>> start

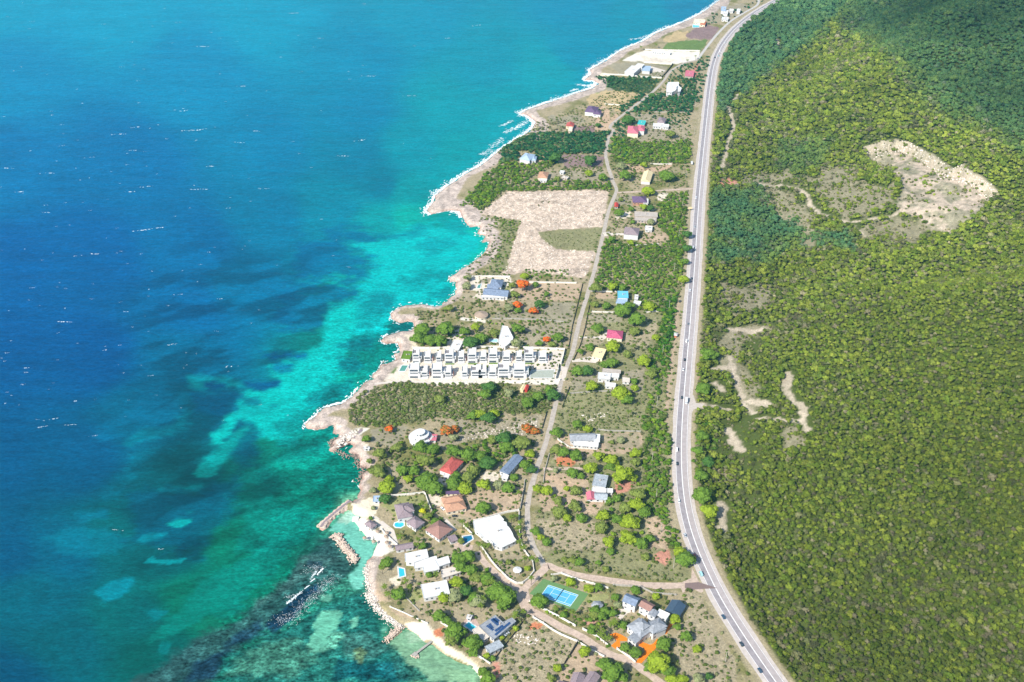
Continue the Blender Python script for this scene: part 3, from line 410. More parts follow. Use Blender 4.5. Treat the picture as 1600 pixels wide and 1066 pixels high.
def sea_col(x, y, z):
    u, v = proj(x, y, z); wu = u + 14*fbm(x/45, y/60, 61, 4); wv = v + 9*fbm(x/45, y/60, 62, 4)
    num = np.zeros((len(x), 3)); den = np.zeros(len(x))
    for p in SEA_PTS:
        d2 = (wu-p[0])**2 + ((wv-p[1])*1.2)**2 + 120.0; w_ = d2**-2.2; num += w_[:, None]*p[2:5]; den += w_
    c = s2l(num/den[:, None])*np.array([1, 1.04, .84])
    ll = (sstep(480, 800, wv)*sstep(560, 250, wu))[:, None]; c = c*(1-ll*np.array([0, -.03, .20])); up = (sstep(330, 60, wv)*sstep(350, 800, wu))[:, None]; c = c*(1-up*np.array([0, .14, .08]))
    for i, (zk, s, rgb, warp, op) in enumerate(SEA_Z):
        P = np.array(PX(zk, s)); m = (wu > P[:, 0].min()-15) & (wu < P[:, 0].max()+15) & (v > P[:, 1].min()-15) & (v < P[:, 1].max()+15)
        if not m.any(): continue
        d = sdpoly(wu[m]*.5+u[m]*.5, wv[m]*.5+v[m]*.5, P) + warp*(1.2*fbm(x[m]/22, y[m]/12, 300+i, 4)+.9*fbm(x[m]/6, y[m]/3.5, 500+i, 3))
        sf = .25 if zk == 'y' and warp < 6 else .6 if zk == 'y' else .9; mk = sstep(-warp*sf-.4, warp*sf+.4, d)[:, None]*op; c[m] = c[m]*(1-mk)+s2l(rgb)*mk
    # broad seagrass beds offshore, breaking up towards the deep water
    bed = sstep(120, 300, wu)*sstep(640, 520, wu+.35*(v-600)*0)*sstep(340, 460, v)*sstep(1000, 880, v+.3*(u-300))*(1-sstep(30, -30, dpolyline(u, v, [(560, 470), (540, 560), (480, 600), (430, 640), (370, 690)])-10)*.8)
    chn = np.maximum(zone(u, v, PX('z', SEA_CH), 6, 12), zone(u, v, PX('H', SEA_Z[0][1]), 6, 13)); bed = bed*sstep(6, -6, chn); xr_ = x*.88+y*.47; yr_ = y*.88-x*.47; nb = fbm(xr_/46, yr_/20, 97, 5); c = c*(1-(.38*sstep(-.06, .12, nb)-.24*sstep(-.05, -.3, nb))*bed*.8)[:, None]
    # turquoise speckle of weed and coral, stronger near the shore
    near = sstep(330, 560, wu+ (v-700)*.25)*sstep(330, 640, v)
    n = fbm(x/5.5, y/3.2, 91, 4); c = c*(1+.42*n*near)[:, None]
    reef = sstep(0, 12, zone(u, v, PX('y', "0,830 450,520 700,340 760,250 960,150 1040,250 1060,440 1150,640 1300,720 1500,817 1000,840"), 6, 3))
    n = fbm(x/7, y/5, 95, 5); c = c*(1+.75*n*reef)[:, None] + (reef*np.maximum(0, n-.15)*.25)[:, None]*s2l((90, 150, 130))
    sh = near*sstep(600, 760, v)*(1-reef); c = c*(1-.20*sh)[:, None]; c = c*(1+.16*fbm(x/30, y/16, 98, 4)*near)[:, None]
    n = fbm(x/90, y/30, 92, 3); c = c*(1+.10*n)[:, None]
    calm = np.zeros(len(x)); g = fbm(x/8, y/6, 99, 4)
    for (zk, s, rgb, warp, op) in SEA_Z:
        if zk != 'y' or rgb not in ((124, 208, 184), (196, 232, 206), (112, 196, 164), (140, 188, 148), (176, 212, 176), (150, 196, 150), (110, 190, 160), (112, 190, 160)): continue
        d = zone(u, v, PX(zk, s), warp*.8, 444); mk = sstep(-.8, .8, d)*op; c = c*(1-mk[:, None])+(s2l(rgb)*(1+.16*g)[:, None])*mk[:, None]; calm = np.maximum(calm, mk)
    out = np.empty((len(x), 4)); out[:, :3] = np.clip(c*SEA_K, .0005, .8); out[:, 3] = np.clip(.12+.55*near+.75*reef, 0, 1)*(1-.8*calm); return out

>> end

## WHAT YOU WILL DO
From the top of the listing above, repeat each line exactly until you reach the line containing "c = s2l(num/den[:, None])*np.array([1, 1.04, .84])", and repeat that one too. Leave the pictures out.

## COMPLETE OUTPUT
Continue the Blender Python script for this scene: part 3, from line 410. More parts follow. Use Blender 4.5. Treat the picture as 1600 pixels wide and 1066 pixels high.
def sea_col(x, y, z):
    u, v = proj(x, y, z); wu = u + 14*fbm(x/45, y/60, 61, 4); wv = v + 9*fbm(x/45, y/60, 62, 4)
    num = np.zeros((len(x), 3)); den = np.zeros(len(x))
    for p in SEA_PTS:
        d2 = (wu-p[0])**2 + ((wv-p[1])*1.2)**2 + 120.0; w_ = d2**-2.2; num += w_[:, None]*p[2:5]; den += w_
    c = s2l(num/den[:, None])*np.array([1, 1.04, .84])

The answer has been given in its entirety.